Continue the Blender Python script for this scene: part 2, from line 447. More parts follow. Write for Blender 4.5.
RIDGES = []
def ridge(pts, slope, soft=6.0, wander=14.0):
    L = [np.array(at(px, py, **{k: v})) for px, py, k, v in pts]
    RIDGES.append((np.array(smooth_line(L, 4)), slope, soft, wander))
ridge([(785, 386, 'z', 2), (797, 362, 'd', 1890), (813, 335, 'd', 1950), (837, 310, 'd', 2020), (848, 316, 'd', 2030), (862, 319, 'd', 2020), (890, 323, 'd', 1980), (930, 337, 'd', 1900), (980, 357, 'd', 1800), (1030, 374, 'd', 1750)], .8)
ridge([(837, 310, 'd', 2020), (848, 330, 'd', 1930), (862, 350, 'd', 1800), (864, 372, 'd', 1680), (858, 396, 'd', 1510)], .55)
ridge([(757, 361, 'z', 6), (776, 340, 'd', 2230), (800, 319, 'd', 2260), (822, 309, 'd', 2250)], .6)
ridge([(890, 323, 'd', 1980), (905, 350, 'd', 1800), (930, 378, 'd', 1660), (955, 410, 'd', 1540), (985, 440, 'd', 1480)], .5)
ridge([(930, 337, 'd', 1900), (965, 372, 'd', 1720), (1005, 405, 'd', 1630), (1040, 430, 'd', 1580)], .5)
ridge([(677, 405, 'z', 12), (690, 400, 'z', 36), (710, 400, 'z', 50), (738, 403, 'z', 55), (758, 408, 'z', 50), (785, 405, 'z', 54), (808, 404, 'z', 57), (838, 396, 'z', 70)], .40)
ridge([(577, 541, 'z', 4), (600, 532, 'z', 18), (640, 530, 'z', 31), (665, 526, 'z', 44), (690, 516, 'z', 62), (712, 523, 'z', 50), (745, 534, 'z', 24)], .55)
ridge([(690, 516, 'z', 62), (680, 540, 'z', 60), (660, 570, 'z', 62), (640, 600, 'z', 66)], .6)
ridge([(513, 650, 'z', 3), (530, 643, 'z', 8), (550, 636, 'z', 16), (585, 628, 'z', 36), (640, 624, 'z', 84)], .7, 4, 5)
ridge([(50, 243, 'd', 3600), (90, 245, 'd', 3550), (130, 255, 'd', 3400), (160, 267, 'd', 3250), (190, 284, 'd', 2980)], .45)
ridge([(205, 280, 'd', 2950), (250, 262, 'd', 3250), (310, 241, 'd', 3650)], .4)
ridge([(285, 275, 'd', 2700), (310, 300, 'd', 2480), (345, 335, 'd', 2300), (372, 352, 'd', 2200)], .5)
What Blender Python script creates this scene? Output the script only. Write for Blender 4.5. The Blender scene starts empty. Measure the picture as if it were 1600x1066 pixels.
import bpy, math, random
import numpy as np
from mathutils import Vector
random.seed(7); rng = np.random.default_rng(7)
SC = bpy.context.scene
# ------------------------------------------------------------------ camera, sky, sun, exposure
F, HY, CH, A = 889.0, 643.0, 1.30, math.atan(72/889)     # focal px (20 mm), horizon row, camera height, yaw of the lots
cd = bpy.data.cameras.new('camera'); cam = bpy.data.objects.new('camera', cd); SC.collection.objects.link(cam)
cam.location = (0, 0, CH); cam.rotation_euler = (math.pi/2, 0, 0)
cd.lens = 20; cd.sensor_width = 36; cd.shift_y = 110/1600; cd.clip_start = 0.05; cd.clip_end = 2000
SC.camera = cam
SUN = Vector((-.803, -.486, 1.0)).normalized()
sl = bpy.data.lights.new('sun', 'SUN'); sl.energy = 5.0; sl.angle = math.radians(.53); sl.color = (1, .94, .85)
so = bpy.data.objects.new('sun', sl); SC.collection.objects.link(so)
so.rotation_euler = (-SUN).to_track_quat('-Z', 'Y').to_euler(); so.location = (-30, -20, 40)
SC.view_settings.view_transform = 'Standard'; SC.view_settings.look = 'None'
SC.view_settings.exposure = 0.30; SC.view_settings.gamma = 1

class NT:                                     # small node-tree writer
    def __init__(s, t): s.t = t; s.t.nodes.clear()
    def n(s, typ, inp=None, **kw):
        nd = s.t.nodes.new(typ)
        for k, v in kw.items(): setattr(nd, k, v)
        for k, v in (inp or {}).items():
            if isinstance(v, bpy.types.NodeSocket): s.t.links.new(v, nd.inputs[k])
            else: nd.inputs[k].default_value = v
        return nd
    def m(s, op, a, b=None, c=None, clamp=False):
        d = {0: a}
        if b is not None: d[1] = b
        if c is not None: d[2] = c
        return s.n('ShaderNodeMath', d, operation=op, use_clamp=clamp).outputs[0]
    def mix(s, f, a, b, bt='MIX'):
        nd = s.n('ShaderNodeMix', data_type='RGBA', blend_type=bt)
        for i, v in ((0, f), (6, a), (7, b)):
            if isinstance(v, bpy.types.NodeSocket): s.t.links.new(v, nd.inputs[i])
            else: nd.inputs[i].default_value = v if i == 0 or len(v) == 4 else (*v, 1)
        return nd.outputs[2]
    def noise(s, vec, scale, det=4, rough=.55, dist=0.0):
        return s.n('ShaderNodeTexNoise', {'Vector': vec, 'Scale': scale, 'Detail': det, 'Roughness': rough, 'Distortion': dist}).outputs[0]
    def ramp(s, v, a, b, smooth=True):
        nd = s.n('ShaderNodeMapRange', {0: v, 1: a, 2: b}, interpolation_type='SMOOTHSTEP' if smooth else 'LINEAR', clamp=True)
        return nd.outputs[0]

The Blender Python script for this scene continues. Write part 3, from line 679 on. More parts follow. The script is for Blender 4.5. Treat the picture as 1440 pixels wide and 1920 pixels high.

REQUIRED TASK
Print every entry exactly as it appears.

EXERCISE RESPONSE
Continue the Blender Python script for this scene: part 2, from line 447. More parts follow. Write for Blender 4.5.
RIDGES = []
def ridge(pts, slope, soft=6.0, wander=14.0):
    L = [np.array(at(px, py, **{k: v})) for px, py, k, v in pts]
    RIDGES.append((np.array(smooth_line(L, 4)), slope, soft, wander))
ridge([(785, 386, 'z', 2), (797, 362, 'd', 1890), (813, 335, 'd', 1950), (837, 310, 'd', 2020), (848, 316, 'd', 2030), (862, 319, 'd', 2020), (890, 323, 'd', 1980), (930, 337, 'd', 1900), (980, 357, 'd', 1800), (1030, 374, 'd', 1750)], .8)
ridge([(837, 310, 'd', 2020), (848, 330, 'd', 1930), (862, 350, 'd', 1800), (864, 372, 'd', 1680), (858, 396, 'd', 1510)], .55)
ridge([(757, 361, 'z', 6), (776, 340, 'd', 2230), (800, 319, 'd', 2260), (822, 309, 'd', 2250)], .6)
ridge([(890, 323, 'd', 1980), (905, 350, 'd', 1800), (930, 378, 'd', 1660), (955, 410, 'd', 1540), (985, 440, 'd', 1480)], .5)
ridge([(930, 337, 'd', 1900), (965, 372, 'd', 1720), (1005, 405, 'd', 1630), (1040, 430, 'd', 1580)], .5)
ridge([(677, 405, 'z', 12), (690, 400, 'z', 36), (710, 400, 'z', 50), (738, 403, 'z', 55), (758, 408, 'z', 50), (785, 405, 'z', 54), (808, 404, 'z', 57), (838, 396, 'z', 70)], .40)
ridge([(577, 541, 'z', 4), (600, 532, 'z', 18), (640, 530, 'z', 31), (665, 526, 'z', 44), (690, 516, 'z', 62), (712, 523, 'z', 50), (745, 534, 'z', 24)], .55)
ridge([(690, 516, 'z', 62), (680, 540, 'z', 60), (660, 570, 'z', 62), (640, 600, 'z', 66)], .6)
ridge([(513, 650, 'z', 3), (530, 643, 'z', 8), (550, 636, 'z', 16), (585, 628, 'z', 36), (640, 624, 'z', 84)], .7, 4, 5)
ridge([(50, 243, 'd', 3600), (90, 245, 'd', 3550), (130, 255, 'd', 3400), (160, 267, 'd', 3250), (190, 284, 'd', 2980)], .45)
ridge([(205, 280, 'd', 2950), (250, 262, 'd', 3250), (310, 241, 'd', 3650)], .4)
ridge([(285, 275, 'd', 2700), (310, 300, 'd', 2480), (345, 335, 'd', 2300), (372, 352, 'd', 2200)], .5)
What Blender Python script creates this scene? Output the script only. Write for Blender 4.5. The Blender scene starts empty. Measure the picture as if it were 1600x1066 pixels.
import bpy, math, random
import numpy as np
from mathutils import Vector
random.seed(7); rng = np.random.default_rng(7)
SC = bpy.context.scene
# ------------------------------------------------------------------ camera, sky, sun, exposure
F, HY, CH, A = 889.0, 643.0, 1.30, math.atan(72/889)     # focal px (20 mm), horizon row, camera height, yaw of the lots
cd = bpy.data.cameras.new('camera'); cam = bpy.data.objects.new('camera', cd); SC.collection.objects.link(cam)
cam.location = (0, 0, CH); cam.rotation_euler = (math.pi/2, 0, 0)
cd.lens = 20; cd.sensor_width = 36; cd.shift_y = 110/1600; cd.clip_start = 0.05; cd.clip_end = 2000
SC.camera = cam
SUN = Vector((-.803, -.486, 1.0)).normalized()
sl = bpy.data.lights.new('sun', 'SUN'); sl.energy = 5.0; sl.angle = math.radians(.53); sl.color = (1, .94, .85)
so = bpy.data.objects.new('sun', sl); SC.collection.objects.link(so)
so.rotation_euler = (-SUN).to_track_quat('-Z', 'Y').to_euler(); so.location = (-30, -20, 40)
SC.view_settings.view_transform = 'Standard'; SC.view_settings.look = 'None'
SC.view_settings.exposure = 0.30; SC.view_settings.gamma = 1

class NT:                                     # small node-tree writer
    def __init__(s, t): s.t = t; s.t.nodes.clear()
    def n(s, typ, inp=None, **kw):
        nd = s.t.nodes.new(typ)
        for k, v in kw.items(): setattr(nd, k, v)
        for k, v in (inp or {}).items():
            if isinstance(v, bpy.types.NodeSocket): s.t.links.new(v, nd.inputs[k])
            else: nd.inputs[k].default_value = v
        return nd
    def m(s, op, a, b=None, c=None, clamp=False):
        d = {0: a}
        if b is not None: d[1] = b
        if c is not None: d[2] = c
        return s.n('ShaderNodeMath', d, operation=op, use_clamp=clamp).outputs[0]
    def mix(s, f, a, b, bt='MIX'):
        nd = s.n('ShaderNodeMix', data_type='RGBA', blend_type=bt)
        for i, v in ((0, f), (6, a), (7, b)):
            if isinstance(v, bpy.types.NodeSocket): s.t.links.new(v, nd.inputs[i])
            else: nd.inputs[i].default_value = v if i == 0 or len(v) == 4 else (*v, 1)
        return nd.outputs[2]
    def noise(s, vec, scale, det=4, rough=.55, dist=0.0):
        return s.n('ShaderNodeTexNoise', {'Vector': vec, 'Scale': scale, 'Detail': det, 'Roughness': rough, 'Distortion': dist}).outputs[0]
    def ramp(s, v, a, b, smooth=True):
        nd = s.n('ShaderNodeMapRange', {0: v, 1: a, 2: b}, interpolation_type='SMOOTHSTEP' if smooth else 'LINEAR', clamp=True)
        return nd.outputs[0]

The Blender Python script for this scene continues. Write part 3, from line 679 on. More parts follow. The script is for Blender 4.5. Treat the picture as 1440 pixels wide and 1920 pixels high.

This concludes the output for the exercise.